Вполне реальны герои Ибсена: себя узнаем мы в Боркманах, Сольнесах, Рубеках; но посмотрите, как поступает Ибсен с нашими реальными целями жизни: он превращает их в кошмар, в нелепость; заставляет Боркмана идти бороться с жизнью в буквальном смысле; реальные условия жизни являют нам всякую цель как нелепость; оставаясь на почве действительности, Ибсен превращает жизнь в фантастическую сказку, как превращает ее и Ницше, то убегая в далекую Грецию, то создавая ее в будущем. Ибсен видит реально жизнь, как бы ставит ей «плюс»; но под влиянием этого плюса всякая целесообразность у нею превращается в «минус»; Ницше, наоборот, в утверждении несуществующего героя видит положительную цель жизни («+»), но самой реальной жизни он не видит: государство у него — «Левиафан», Кант — идиот и т. д. («—»); в обоих случаях имеем «плюс» на «минус» — минус: но, соединяя пути Ибсена и Ницше в один путь, получаем: «плюс» реальной действительности на «минус» химерических целей дают определение средств, данных в действительности для осуществления цели как «минуса»; и далее: видя лавину, срывающую в бездну героя, вместо цели жизни Ибсен определяет эту цель знаком «минус»; обратно, Ницше реально рисуется сверхчеловек, как жизненная цель (плюс): «плюс» на «минус» опять-таки минус: соединяя пути, начертанные Ницше и Ибсеном, в один путь, мы определяем средства и цели одними минусами; так уравниваем мы в один ряд средства и цели: и тут и там — минус; но «минус» на «минус» дает плюс; странный и страшный вывод: должна погибнуть самая культура, современность с ее представлением о будущем, чтобы это будущее реально осуществилось, а пока реальное представление цели у Ницше есть лишь эмблема, символ какого-то будущего, но действительно существующего; наоборот: должна погибнуть самая действительность, явленная нашему взору, чтобы воскресла скрытая от нас подлинная действительность: но она — есть; действительность (средства, ведущие к цели) — символ иной действительности: все преходящее только подобие; этот девиз гётевского творчества скрыто проведен и в творчестве Ибсена, и в творчестве Ницше. У Гёте этот девиз носит характер созерцания: Ницше и Ибсен всем своим творчеством раскрыли дерзновенное значение этого девиза для творчества жизни: действительность не действительность, как идеал не идеал; нужно переродиться, чтобы «минус» стал «плюсом», иначе все гибнет.
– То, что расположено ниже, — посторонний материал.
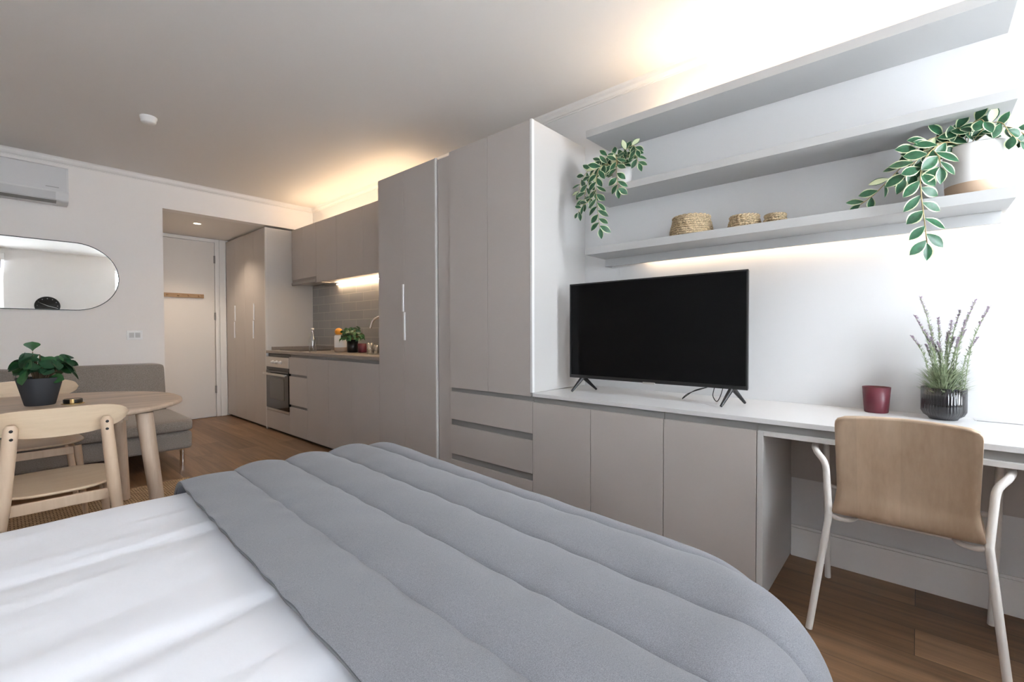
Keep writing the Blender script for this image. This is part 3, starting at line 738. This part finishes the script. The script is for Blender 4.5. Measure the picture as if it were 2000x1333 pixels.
for k in range(700):
    a = rnd.uniform(0, 2*pi); q = sqrt(rnd.random())*.062
    p = Vector(lc)+Vector((q*cos(a), q*sin(a), .10+rnd.uniform(0, .10)*(1-q*3)))
    leaf(lf, p, (cos(a)*q*14, sin(a)*q*14, rnd.uniform(.4, 1.5)), (0, 0, 1), rnd.uniform(.025, .055), .0045, 4, 3, droop=.3, cup=0, mi=(0, 0))
st.build('stems', LSTEM, lv); lf.build('foliage', LEAFL, lv)

# ------------------------------------------------------------------ desk chair
dc = thing('desk_chair', 'plywood shell chair on cream tubular legs, pushed in at the white desk', 'chair', (2.25, .04, 0))
def shellfn(o):
    # profile from top of backrest down and forward along the seat: (x, z, halfwidth)
    prof = spline([(1.925, 0, .838), (1.945, 0, .76), (1.975, 0, .66), (2.005, 0, .56), (2.015, 0, .50), (2.035, 0, .462), (2.085, 0, .447), (2.16, 0, .447), (2.30, 0, .455), (2.40, 0, .452), (2.44, 0, .437)], 6)
    return prof
prof = shellfn(0); n = len(prof)
def shell(nv=21):
    m = MB()
    def hw(i):
        t = i/(n-1)
        w = .181 if t < .3 else .181+.027*min((t-.3)/.3, 1)
        # rounded corners at the top and front
        d0 = (prof[i]-prof[0]).length; d1 = (prof[-1]-prof[i]).length; r = .03
        for d in (d0, d1):
            if d < r: w -= r-sqrt(max(r*r-(r-d)**2, 0))
        return w
    def fn(a, b):
        i = min(int(round(a*(n-1))), n-1); s = (b-.5)*2; p = prof[i]
        y = .034+hw(i)*s
        z = p.z; x = p.x
        tback = max(0, 1-i/(n*.42))
        x += .0; x -= -.012*s*s*tback*0
        z += (-.010*s*s*tback*(1 if i < n*.3 else 0))
        x += -.018*(s*s)*tback + .012*tback
        return (x, y, z)
    # extra rows near the top so that the corner is round
    m.grid(fn, n, nv)
    return m
o = shell().build('seat_shell', PLY, dc); o['label'] = 'moulded ash plywood shell'
sm_ = o.modifiers.new('t', 'SOLIDIFY'); sm_.thickness = .012; sm_.offset = 0
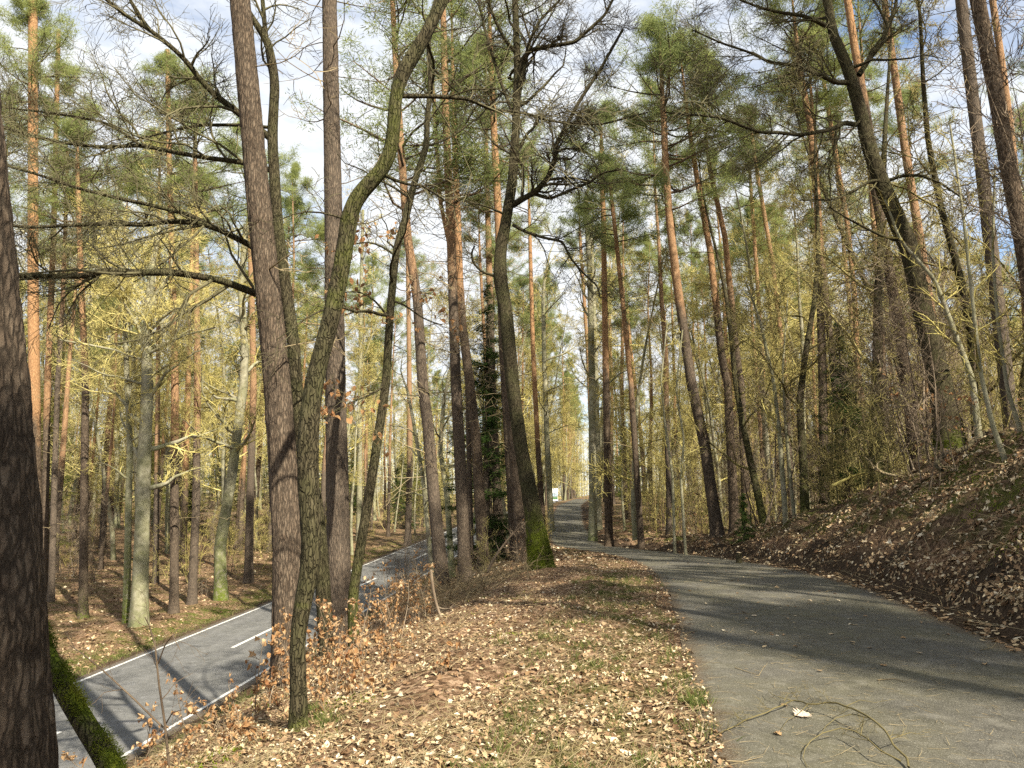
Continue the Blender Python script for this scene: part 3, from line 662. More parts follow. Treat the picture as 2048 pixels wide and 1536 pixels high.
broadleaf('oak_tree', 'oak with bright green moss at its foot, leaning left beside the path', 'oak tree', oakc, (0, 0), 19.5, 18, OAK_BARK, TWIG_DARK,
    [([(1026, 410), (1045, 398), (1070, 385), (1095, 358), (1110, 320), (1112, 290), (1125, 265), (1160, 200), (1200, 140), (1245, 60)], (14, 5), 19.5, 18),
     ([(1070, 388), (1100, 398), (1130, 385), (1180, 365), (1205, 345), (1240, 340)], (8, 3), 19.3, 18.5),
     ([(1110, 315), (1140, 320), (1165, 295)], (5, 2), 19, 18.7),
     ([(1026, 450), (1050, 463), (1085, 475), (1125, 483), (1140, 515), (1165, 545), (1195, 572), (1200, 595)], (7, 3), 19.5, 18.4),
     ([(1034, 180), (1045, 120), (1060, 100), (1100, 92), (1150, 85), (1210, 30), (1230, -10)], (13, 5), 19.5, 18.8),
     ([(1034, 210), (1060, 80), (1080, 40), (1120, 0)], (9, 5), 19.5, 19.5),
     ([(1037, 300), (1055, 265), (1070, 255), (1075, 240), (1100, 225)], (7, 3), 19.5, 19.2),
     ([(1035, 110), (1010, 80), (990, 40), (975, 0)], (8, 5), 19.5, 19), ([(1030, 240), (1000, 160), (970, 60), (955, -10)], (8, 5), 19.5, 20),
     ([(992, 552), (965, 545), (945, 525), (943, 500), (950, 492)], (6, 3), 19.5, 19), ([(1012, 430), (980, 415), (945, 405), (915, 395)], (5, 2), 19.5, 18.7),
     ([(1025, 310), (990, 290), (968, 262), (960, 240)], (5, 2), 19.5, 19)],
    7, .62, 3.2, 3, 32, .06, .08, lambda S, TH, V: np.clip(1.9 - S / 1.0, 0, 1) * (1.0 - .4 * (np.sin(TH) < -.3)), seed=13, dens=4, wpts=[40, 32, 28, 27, 27, 27, 24, 21, 20, 17, 15, 13], flare=.45)

# ------------------------------------------------------------------ trees beyond the road on the left
GL = 'tree trunks beyond the road'
pine('thick orange-topped pine beyond the road, nearest the dark edge trunk', [(75, 1210), (70, 880), (66, 560), (66, 200), (66, 0)], (26, 19), 31, 27, 0, (5, 10), GL, dead=26, deadlen=2, k=16)
pine('orange pine beyond the road, second from the dark edge trunk', [(88, 1180), (95, 768), (107, 480), (117, 60)], (16, 9), 35, 26, 3, (6, 10), GL, dead=26, deadlen=1.8)
pine('slim dark-brown pine beyond the road, third from the dark edge trunk', [(102, 1203), (115, 768), (125, 620), (130, 480), (135, 300)], (14, 7), 33, 20, 3, (9, 16), GL, dead=30)
pine('grey-brown pine beyond the road with a mossy foot, left of the forked beech', [(166, 1222), (171, 768), (162, 550), (155, 350)], (19, 10), 31, 21, 1, (8, 14), GL, dead=40, deadlen=1.8, moss=1.3)
broadleaf('beech_tree', 'pale grey-green beech forking into many limbs beyond the road', 'beech tree', [(278, 1240), (287, 968), (295, 768), (292, 700), (298, 600), (305, 520)], (30, 12), 29.4, 17, BEECH_BARK, TWIG_GREEN,
    [([(292, 705), (300, 660), (320, 640), (345, 620), (380, 610)], (8, 3), 29.4, 28), ([(291, 700), (275, 650), (250, 610), (232, 570), (205, 520)], (9, 3), 29.4, 29), ([(293, 710), (330, 690), (370, 670), (430, 655)], (7, 3), 29.4, 28),
     ([(296, 640), (310, 590), (335, 555), (350, 500), (380, 450)], (8, 3), 29.4, 30), ([(290, 720), (270, 715), (230, 700), (180, 690), (120, 680)], (6, 3), 29.4, 28.5), ([(297, 620), (260, 560), (240, 500), (200, 440)], (7, 3), 29.4, 30)],
    16, .3, 4.5, 3, 14, .3, 0, lambda S, TH, V: .4 * np.exp(-S / 1.5), seed=21, dens=7, group=GL, rmin=.005)
broadleaf('beech_tree', 'slim dark beech beyond the road, touching the forked beech', 'beech tree', [(252, 1215), (260, 893), (254, 768), (250, 650), (252, 520)], (14, 7), 30, 15, BEECH_BARK, TWIG_GREEN, (), 16, .3, 3.2, 3, 8, .4, 0, lambda S, TH, V: 1.2 * np.exp(-S / 2.5), seed=22, group=GL, rmin=.005)
pine('slender orange pine beyond the road, just right of the forked beech', [(311, 1158), (316, 768), (317, 580), (318, 380)], (13, 7), 40, 25, 3, (4, 8), GL, dead=26)
pine('straight brown pine beyond the road with an orange upper trunk', [(348, 1215), (350, 768), (345, 560), (338, 300), (335, 100)], (20, 10), 32, 25, 2, (5, 9), GL, dead=30, deadlen=1.8, k=14)
pine('pale pine beyond the road, between the two straight brown pines', [(367, 1120), (377, 768), (384, 500), (388, 360)], (13, 7), 48, 26, 1, (3, 8), GL, dead=24)
pine('straight brown pine beyond the road, left of the curved mossy beech', [(384, 1200), (392, 1018), (395, 768), (393, 560), (390, 300)], (19, 9), 34, 25, 4, (5, 10), GL, dead=30, deadlen=1.8, k=14)
broadleaf('beech_tree', 'curved beech with a dark mossy foot beyond the road', 'beech tree', [(441, 1190), (440, 1093), (465, 943), (487, 768), (490, 700), (482, 580), (492, 450)], (24, 11), 35, 18, BEECH_BARK, TWIG_GREEN, (), 20, .35, 4.2, 3, 12, .35, 0, lambda S, TH, V: 1.1 * np.exp(-S / 2.6), seed=23, dens=7, group=GL, rmin=.005)
pine('brown pine beyond the road, just left of the big leaning pine', [(497, 1163), (501, 968), (507, 768), (505, 650), (498, 400)], (19, 10), 40, 26, 0, (6, 11), GL, dead=26, k=12)
broadleaf('beech_tree', 'pale yellowish beech seen just right of the straight pine', 'beech tree', [(718, 1048), (720, 843), (722, 600), (726, 420)], (12, 6), 62, 22, BEECH_BARK, TWIG_GREEN, (), 18, .35, 4.2, 3, 8, .6, 0, None, seed=24, group=GL, rmin=.008)
pine('pale pink pine beyond the road, above its bend behind the leaning beech', [(815, 1040), (820, 930), (818, 700), (815, 500)], (15, 8), 60, 25, 1, (4, 10), GL, dead=22)
broadleaf('beech_tree', 'thin dark beech sapling tree at the road edge right of the leaning beech', 'beech tree', [(868, 1105), (845, 950), (828, 850), (815, 780)], (9, 5), 27, 9, BEECH_BARK, TWIG_GREEN, (), 12, .3, 2.4, 3, 8, .3, 0, None, seed=25, rmin=.004)
broadleaf('beech_tree', 'crooked dark beech between the two reddish pines', 'beech tree', [(905, 1085), (893, 980), (880, 900), (888, 800), (900, 740)], (13, 6), 29, 12, BEECH_BARK, TWIG_GREEN, (), 14, .3, 2.8, 3, 10, .3, 0, lambda S, TH, V: .6 * np.exp(-S / 2), seed=26, rmin=.004)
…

И нам остается один путь: путь перерождения; творчество жизни, как и самая жизнь, зависит от нашего преображения; только тогда падет антиномия между созерцанием лживых действительностей (данной и фантастической) и волей к жизни: подложить динамит под самую историю во имя абсолютных ценностей, еще не раскрытых сознанием, вот страшный вывод из лирики Ницше и драмы Ибсена. Взорваться со своим веком для стремления к подлинной действительности — единственное средство не погибнуть.

Так отвечают почти одновременно два величайших гения второй половины XIX столетия; хотя оба и отвлеченны еще в указании подлинных путей перехода через ожидающую нас катастрофу, но оба только и видят практический выход для современности. И мы вправе соединять имена Ницше и Ибсена как имена величайших революционеров нашей эпохи.

Противоречие между личностью и обществом. Противоречие между личностью и обществом в наши дни до крайности обострено: в социальной науке самое индивидуальное сознание оказывается в зависимости от классовых противоречий нашей эпохи; быт, психология, свобода воли — все это оказывается продуктом отношений между трудом и капиталом; между социальной философией, этикой и т. д. и индивидуальной образуется непримиримый провал; личность есть продукт социальной среды; эта же среда зависит от орудий производства; обобществление орудий производства является следствием ныне все возрастающей борьбы; таков вывод экономической доктрины; сумма индивидуальностей, породив общину, а впоследствии уже фетишизм товарного производства, оказывается в настоящее время продуктом своего собственного порождения; с другой стороны, отвлеченные категории нашего разума, с неизбежностью лежащие в основе механических понятий, предопределяют самый метод экономического материализма, впоследствии объявляющего категории нашего разума продуктами самих экономических условий; так сталкивается гносеологический детерминизм с детерминизмом экономическим в непримиримом противоречии.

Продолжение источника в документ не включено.